Council of Ministers
Government approves General State Budget for 2016
Council of Ministers - 2015.7.31
Moncloa Palace, Madrid
The Council of Ministers approved, for submission to Parliament, the Draft Law on the General State Budget for 2016, and accounts with a decisively social focus, which open up a period of sustained growth and job creation, as announced by the President of the Government, Mariano Rajoy, in a press briefing.
The Budget ratifies the economic policy implemented over the last four years and culminates the fiscal policy developed by the government during this period. The marked improvement in the economic situation clearly highlights that the fiscal policy employed since the start of the term of office was the right one.
The public accounts start with the tax reform, which was brought forward to the month of July 2015, instead of January 2016, when it had been due to come into force, and include a major increase in the resources transferred to the regional governments, which will serve to improve benefits in terms of healthcare, education and social services. In total, an increase of some 8 billion euros in funding will be allocated to the autonomous regions in 2016.
Total non-financial revenue for 2016, following transfers to the regional governments will amount to 134.77 billion euros, which represents a 0.8% increase on the 2015 Budget.

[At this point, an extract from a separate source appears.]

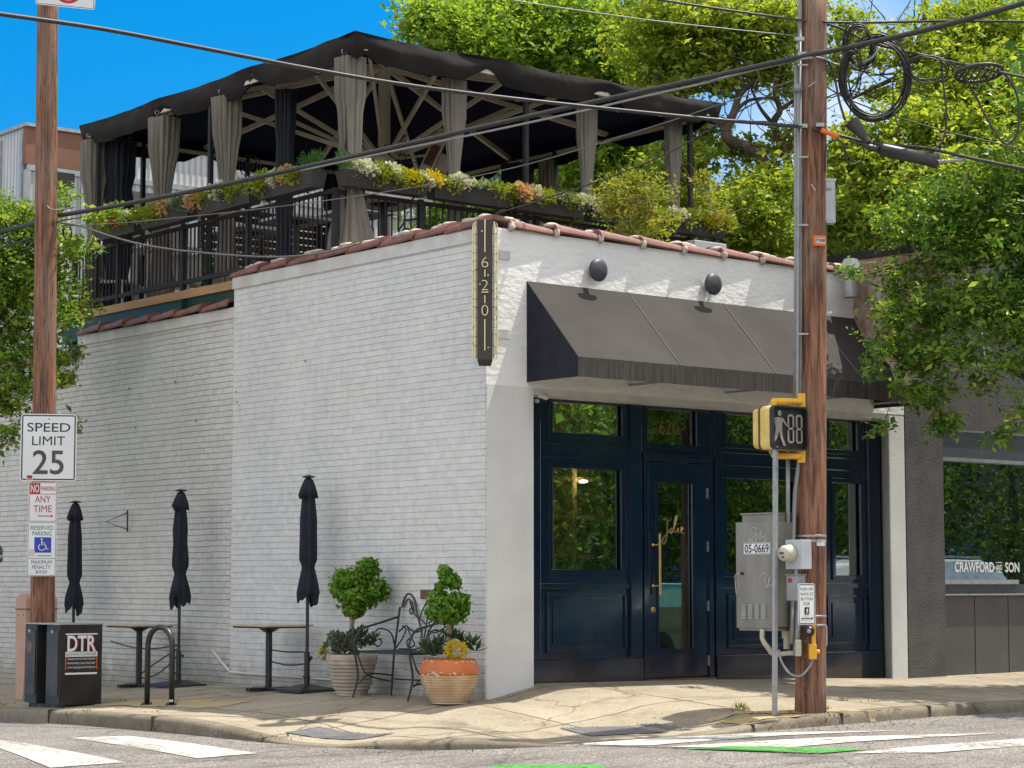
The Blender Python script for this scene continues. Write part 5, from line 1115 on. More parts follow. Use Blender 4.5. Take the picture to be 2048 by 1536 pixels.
g = MB(); g.tube([PD(1648, 1250, DR), PD(1652, 1254, DR), PD(1652, 1290, DR), PD(1647, 1296, DR)], .014, 8); g.build('side_bracket', 'galv', PBN)
# pedestrian countdown signal
c = PD(1577, 856, DR - .28); cx_, cyy, cz = c.x, c.y, c.z; sw, sh = .232, .205
PSG = thing('pedestrian_signal', (cx_, cyy, cz), 'yellow and black crossing signal showing a walking figure and 88 countdown', 'traffic signal')
def rb(x0, x1, y0, y1, z0, z1, r): # rounded in the X-Z plane
    return rrect(((x0 + x1) / 2, y1, (z0 + z1) / 2), XV, UV, x1 - x0, z1 - z0, r), Vector((0, y0 - y1, 0))
g = MB(); g.prism(*rb(cx_ - sw, cx_ + sw, cyy + .02, cyy + .145, cz - sh, cz + sh, .05)); g.prism(*rb(cx_ - sw + .012, cx_ + sw - .012, cyy + .165, cyy + .25, cz - sh + .015, cz + sh - .02, .05)); g.build('signal_housing', 'yellow2', PSG, bevel=.008)
g = MB(); g.prism(*rb(cx_ - sw - .004, cx_ + sw + .004, cyy + .146, cyy + .164, cz - sh - .004, cz + sh + .004, .05)); g.build('housing_seam', 'slat', PSG)
# visor: open hood round the face
A_ = rrect((cx_, cyy - .03, cz), XV, UV, sw * 2, sh * 2, .05); B_ = [p + Vector((0, .05, 0)) for p in A_]; A2 = rrect((cx_, cyy - .03, cz), XV, UV, sw * 2 - .03, sh * 2 - .03, .04); B2 = [p + Vector((0, .045, 0)) for p in A2]; n = len(A_)
g = MB(); g.add(A_ + B_ + A2 + B2, [(i, (i + 1) % n, n + (i + 1) % n, n + i) for i in range(n)] + [(2 * n + i, 3 * n + i, 3 * n + (i + 1) % n, 2 * n + (i + 1) % n) for i in range(n)] + [(i, 2 * n + i, 2 * n + (i + 1) % n, (i + 1) % n) for i in range(n)] + [tuple(range(3 * n, 4 * n))]); g.build('visor', 'black', PSG)
fy = cyy + .005
walker((cx_ - .125, fy, cz), XV, UV, .33, 'walking_symbol', 'legend', PSG, .0)
for k in (0, 1):
    x = cx_ + .035 + k * .112; g = MB(); w, h, t_ = .088, .27, .02
    for a0, a1, b0, b1 in ((-w / 2 + .015, w / 2 - .015, h / 2 - t_, h / 2), (-w / 2 + .015, w / 2 - .015, -h / 2, -h / 2 + t_), (-w / 2 + .015, w / 2 - .015, -t_ / 2, t_ / 2), (-w / 2, -w / 2 + t_, .012, h / 2 - .012), (-w / 2, -w / 2 + t_, -h / 2 + .012, -.012), (w / 2 - t_, w / 2, .012, h / 2 - .012), (w / 2 - t_, w / 2, -h / 2 + .012, -.012)):
        g.box(x + a0, x + a1, fy - .002 - (.001 if a0 == -w / 2 or a1 == w / 2 else 0), fy, cz - .005 + b0, cz - .005 + b1)
    g.build('digit', 'legend', PSG)
g = MB()
for x in (-.14, .1):
    for z, sg_ in ((sh, 1), (-sh, -1)): g.cyl((cx_ + x, cyy + .1, cz + z), (cx_ + x, cyy + .1, cz + z + .03 * sg_), .014, n=8)
g.build('clamp_screws', 'galv', PSG)
for sg_, py0, py1 in ((1, 801, 0), (-1, 912, 0)):
    g = MB(); e = PD(1602, py0, DR - .1); zz = cz + sg_ * (sh + .05); 
    g.tube(smooth_pts([(cx_ - .07, cyy + .12, cz + sg_ * (sh - .01)), (cx_ - .07, cyy + .12, zz - .01 * sg_), (cx_ - .04, cyy + .12, zz), (e.x - .08, e.y - .02, zz), (e.x, e.y, zz)], 3), .032, 10); g.obox((e.x, e.y, e.z), RV, HV, UV, .035, .05, .065); g.build('mounting_arm', 'yellow', PSG, bevel=.004)
# slim square post in front
pp = PG(1549, 1433); tp = PD(1551, 893, (Vector((pp.x, pp.y, 0)) - Vector((CAM.x, CAM.y, 0))).dot(HV))
SP = thing('sign_post', (pp.x, pp.y, pp.z), 'slim grey square steel post standing in front of the stainless cabinet', 'post')
g = MB(); g.bar((pp.x, pp.y, pp.z - .1), tp, .036, upv=(1, 0, 0)); g.build('post_tube', 'galv', SP)
g = MB(); g.lathe((pp.x, pp.y, pp.z - .01), [(.06, 0), (.04, .02)], 10); g.build('post_footing', 'kerb', SP)

# ------------------------------------------------------------ left pole, its signs
DL = 24.1; pl0 = PD(84, 1408, DL)
PL = thing('utility_pole', (pl0.x, pl0.y, gz(pl0.x, pl0.y)), 'reddish wooden utility pole carrying the speed limit sign at the left', 'utility pole')
b = PD(96, -60, DL); a = Vector((pl0.x, pl0.y, gz(pl0.x, pl0.y) - .2)); g = MB(); g.tube([a.lerp(b, i / 14) for i in range(15)], [.138 - .02 * i / 14 for i in range(15)], 28); g.build('pole_shaft', 'pole', PL, smooth=True)
g = MB(); q = [PD(x, y, DL - .135) for x, y in ((92, -30), (93, 120), (92, 240), (94, 412), (93, 520), (90, 700), (88, 820))]; g.tube(q, .005, 5); g.tube(smooth_pts([PD(94, 412, DL - .14), PD(103, 419, DL - .14), PD(124, 419, DL - .03), PD(150, 414, DL)], 4), .008, 5); g.build('ground_wire', 'cable_grey', PL)
SRV = (RV * math.cos(R(9)) + HV * math.sin(R(9))); SRV.normalize(); SN = SRV.cross(UV)
def sgn(px, py): return PD(px, py, DL - .17)
c = sgn(97, 895); T = thing('speed_limit_sign', c, 'white SPEED LIMIT 25 sign on the left utility pole', 'sign')
plate(c, SRV, UV, .612, .75, .035, 'sign_plate', 'signwhite', T); ring(c, SRV, UV, .612, .75, .035, .014, .012, .001, 'sign_border', 'signblack', T)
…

The positive impact of growth and the effect of tax revenue mean that budgeted spending is marked by social recovery. In this regard, a little over half of all public spending, 53.5%, is allocated to social spending, a 3.8% increase on 2015. The reduction in spending on unemployment and the financial burden of the public debt have made it possible to increase social spending.
Public sector workers
Public sector workers, whose contribution was essential for exiting the crisis, will enjoy a 1% salary increase, having had their salaries lowered in 2010 and experienced various years of wage freezes. Furthermore, they will receive half of the extra payment that they were denied in 2012. On another note, the replacement rate of 100% for priority sectors, such as healthcare, education, the State law enforcement agencies, social services and the tax agency will be reintroduced for public workers. Other sectors will have a 50% replacement rate.